"Une maison de poupée" est la pièce la plus célèbre du dramaturge norvégien Henrik Ibsen et cette notoriété lui vient essentiellement de l'audace de son thème et du scandale que la pièce a provoqué en ce dernier quart du XIXème siècle.
Nora est une jeune femme mariée et mère de deux enfants. Issue d'un milieu petit-bourgeois, elle a connu les affres d'une situation sociale bâtarde, avec un statut d'"honnête de femme" à honorer tout en étant soumise à des impératifs pragmatiques comme le manque d'argent.
Le personnage de Nora donne le sentiment d'énormément évoluer au cours des trois actes que compte la pièce mais, en réalité, au tomber de rideau, le lecteur/spectateur se rend compte que Nora a toujours été Nora et que c'est grâce à l'expérience (aux vicissitudes de la vie) qu'elle se révèle Nora à ses propres yeux, et aux yeux des autres.
Une grande et puissante sensation d'émancipation et de libération traverse l'oeuvre et emporte le lecteur/spectateur vers un dénouement extrêmement audacieux pour l'époque, en contraste total avec l'entrée en matière de la pièce qui se présente presque comme un vaudeville. La gravité du ton qui va crescendo donne une amplitude et une intensité rares au jeu des personnages/acteurs.
Henrik Ibsen s'est distingué par sa position sur la place de la femme dans la société et avec "La maison de poupée", il se campe en précurseur de la défense de la cause féminine.

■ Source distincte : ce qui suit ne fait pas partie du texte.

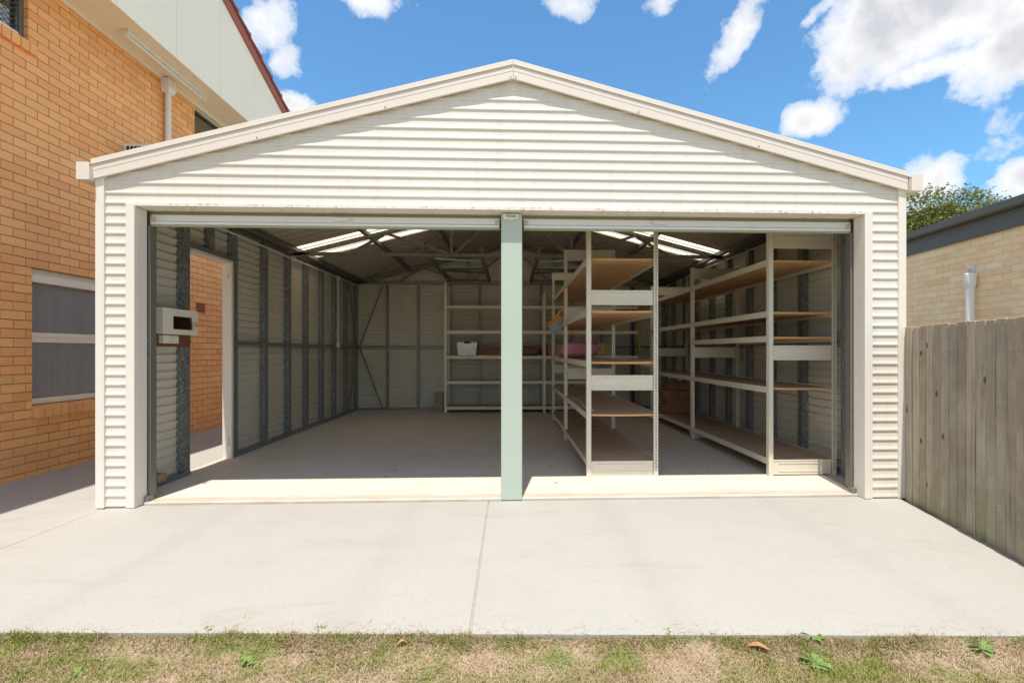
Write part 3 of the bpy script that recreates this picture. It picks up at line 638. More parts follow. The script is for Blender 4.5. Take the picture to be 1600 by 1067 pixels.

A commencer par donner le rôle clé à une femme, à première vue superficielle et dominée par les hommes qui l'environnent.
Toute la pièce est axée sur Nora, les autres personnages étant de simples satellites en orbite autour de cette femme solaire, mystérieuse, féminine, tiraillée par la domination du père, puis du mari, puis du soupirant, puis de l'usurier et cherchant désespérément la sortie de la cage. Il y a également une forme de suspense dans le déroulé de la pièce, une tension tant physique que psychologique, de laquelle naît une émotion vraie.
Même si je pense qu'un lecteur actuel ne peut pas pleinement ressentir le réel parfum de scandale qui enveloppe cette oeuvre, une remise dans le contexte permet de toucher du doigt ses enjeux ; et en quoi "Une maison de poupée" a été (et reste) une pièce avant-gardiste.